Speaker: Lior Bary-Soroker (Tel Aviv University)

Title: Irreducibility of the Characteristic Polynomial of Random Tridiagonal Matrices

Abstract:

We examine the arithmetic properties of eigenvalues of random matrices with integer entries, focusing on the irreducibility of their characteristic polynomials and their Galois groups. Rivin, Jouve-Kowalski-Zywina, and Lubotzky-Rosenzweig previously studied characteristic polynomials arising from random walks on the Cayley graphs of Zariski-dense finitely generated subgroups of linear groups, such as  SL_n(Z) . Eberhard, resolving conjectures of Babai and Vu-Wood, analyzed discrete random matrices and established that the characteristic polynomial of a matrix with independent entries (say taking the values 0,1 with equal probabilities) is irreducible and has a large Galois group with high probability as the matrix dimension grows. Ferber, Jain, Sah, and Sawhney proved a counterpart of these results to symmetric matrices.

In this talk, I will present recent results on random tridiagonal matrices where the main diagonal consists of independent Bernoulli entries, the superdiagonal and subdiagonal entries are identically one, and all other entries are zero. We show that the characteristic polynomial of such matrices is irreducible and analyze the structure of its Galois group. If time permits, we will discuss applications of these findings.

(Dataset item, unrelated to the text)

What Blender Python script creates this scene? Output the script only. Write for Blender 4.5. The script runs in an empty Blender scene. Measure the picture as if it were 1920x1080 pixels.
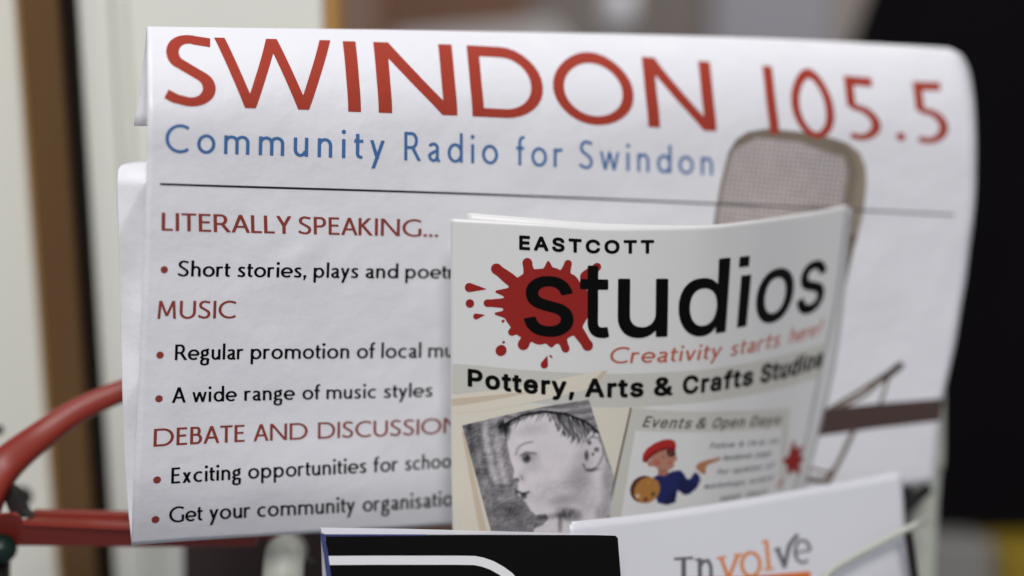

A key feature of our approach lies in combining techniques from both the above random walk framework and the above discrete matrix setting. The latter leverages the Extended Riemann Hypothesis (ERH) to reduce the problem to analyzing the distribution of eigenvalues modulo primes  p. To achieve strong error bounds in these computations, we exploit the powerful mixing properties of simple groups such as  PSL_2(p) , a central tool in the above-mentioned random walk results.